Меня ввели в большой кабинет. За широким столом с несколькими телефонными аппаратами и отдельным – особым телефоном на тумбочке рядом, сидел, видимо, самый главный. Одним взором, не здороваясь, он быстро охватил всех. «Значит, уже виделись», – мелькнуло у меня в голове. Хозяин кабинета задержал взгляд на мне. На лице его еле заметная усмешка: «Ну, что?.. Попался?»

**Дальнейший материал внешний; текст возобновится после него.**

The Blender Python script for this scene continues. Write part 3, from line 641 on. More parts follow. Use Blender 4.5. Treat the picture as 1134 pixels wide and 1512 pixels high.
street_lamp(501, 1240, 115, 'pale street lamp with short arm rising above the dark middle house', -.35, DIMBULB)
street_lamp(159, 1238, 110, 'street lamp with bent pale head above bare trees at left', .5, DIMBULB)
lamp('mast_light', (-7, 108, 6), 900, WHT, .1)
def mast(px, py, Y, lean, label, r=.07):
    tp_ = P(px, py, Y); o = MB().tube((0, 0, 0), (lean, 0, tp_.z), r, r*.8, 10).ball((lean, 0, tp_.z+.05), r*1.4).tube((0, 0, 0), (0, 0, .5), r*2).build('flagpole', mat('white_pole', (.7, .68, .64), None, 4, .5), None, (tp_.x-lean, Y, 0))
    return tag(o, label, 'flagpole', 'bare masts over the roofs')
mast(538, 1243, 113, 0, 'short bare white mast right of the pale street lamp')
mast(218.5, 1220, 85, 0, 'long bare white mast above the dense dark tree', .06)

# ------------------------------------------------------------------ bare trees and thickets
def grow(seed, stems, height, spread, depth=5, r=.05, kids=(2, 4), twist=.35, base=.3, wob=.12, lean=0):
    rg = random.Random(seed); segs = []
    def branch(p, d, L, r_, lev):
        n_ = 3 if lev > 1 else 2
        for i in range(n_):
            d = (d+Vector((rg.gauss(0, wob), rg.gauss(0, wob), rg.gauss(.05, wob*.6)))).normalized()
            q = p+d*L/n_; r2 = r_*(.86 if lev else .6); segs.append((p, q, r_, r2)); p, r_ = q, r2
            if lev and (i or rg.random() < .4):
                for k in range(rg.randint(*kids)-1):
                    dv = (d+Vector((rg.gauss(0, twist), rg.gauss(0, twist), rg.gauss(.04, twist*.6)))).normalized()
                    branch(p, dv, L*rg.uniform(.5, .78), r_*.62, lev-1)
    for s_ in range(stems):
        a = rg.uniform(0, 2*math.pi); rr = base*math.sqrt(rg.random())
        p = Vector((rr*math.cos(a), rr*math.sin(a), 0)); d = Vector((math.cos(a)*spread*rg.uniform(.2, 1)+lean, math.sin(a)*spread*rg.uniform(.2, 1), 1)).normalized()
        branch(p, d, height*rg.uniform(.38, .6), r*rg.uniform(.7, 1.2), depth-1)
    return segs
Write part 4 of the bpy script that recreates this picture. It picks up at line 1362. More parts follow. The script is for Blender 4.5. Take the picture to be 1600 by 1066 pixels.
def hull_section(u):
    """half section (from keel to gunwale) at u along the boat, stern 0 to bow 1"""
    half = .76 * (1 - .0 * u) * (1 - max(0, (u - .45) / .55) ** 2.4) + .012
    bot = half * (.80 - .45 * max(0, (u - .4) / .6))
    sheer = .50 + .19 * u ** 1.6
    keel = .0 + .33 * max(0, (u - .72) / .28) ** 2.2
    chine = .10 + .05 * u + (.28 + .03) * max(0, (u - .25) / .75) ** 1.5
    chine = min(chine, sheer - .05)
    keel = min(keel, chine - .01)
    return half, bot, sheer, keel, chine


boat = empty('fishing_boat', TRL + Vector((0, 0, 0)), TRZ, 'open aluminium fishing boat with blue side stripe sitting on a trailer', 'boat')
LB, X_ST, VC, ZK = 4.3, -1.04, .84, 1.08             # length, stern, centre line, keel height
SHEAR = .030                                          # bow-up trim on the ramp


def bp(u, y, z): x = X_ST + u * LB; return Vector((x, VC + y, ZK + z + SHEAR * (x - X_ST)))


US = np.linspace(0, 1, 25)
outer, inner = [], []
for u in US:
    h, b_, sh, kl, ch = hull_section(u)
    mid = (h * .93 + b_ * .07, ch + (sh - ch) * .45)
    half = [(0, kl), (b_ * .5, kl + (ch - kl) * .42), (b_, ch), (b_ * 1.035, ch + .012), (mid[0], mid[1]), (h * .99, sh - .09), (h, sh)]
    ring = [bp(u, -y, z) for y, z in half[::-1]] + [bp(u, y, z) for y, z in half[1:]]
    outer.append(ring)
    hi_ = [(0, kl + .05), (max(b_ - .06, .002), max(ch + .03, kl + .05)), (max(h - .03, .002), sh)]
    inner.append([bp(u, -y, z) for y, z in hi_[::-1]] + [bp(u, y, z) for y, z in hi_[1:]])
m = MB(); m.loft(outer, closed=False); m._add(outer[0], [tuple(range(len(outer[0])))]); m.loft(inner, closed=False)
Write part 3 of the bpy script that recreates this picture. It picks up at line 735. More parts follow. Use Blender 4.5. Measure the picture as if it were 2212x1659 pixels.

По сторонам другого стола, придвинутого к первому буквой «Т», сидело человека по три. Мне пришлось сесть, или так вышло, а может, им и было так нужно, спиной к окну, в середине тройки. Словом, я оказался перед лицом главного и трех напротив сидящих. Сказать, что я был очень испуган, напряжен или взволнован, – вроде нет! Но во рту все пересохло, мне страшно захотелось пить. Понимая всю неловкость ситуации, я все-таки попросил:
– Можно водички попить?
Графин стоял на нашем столе напротив меня. Главный спокойно, доброжелательно разрешил:
– Пейте, конечно, пейте.
Я попробовал налить воды, но горлышко графина застучало по краю стакана. Я и не подозревал своего состояния: не смог налить воды из графина! Главный предложил моему соседу:
– Помогите Рустаму воды налить. Вы что, Рустам Абубекарович, разволновались так?
Я прямо так как есть и брякнул ему в ответ:
– Ну да, привезли сюда, в такой дом, и не волноваться?!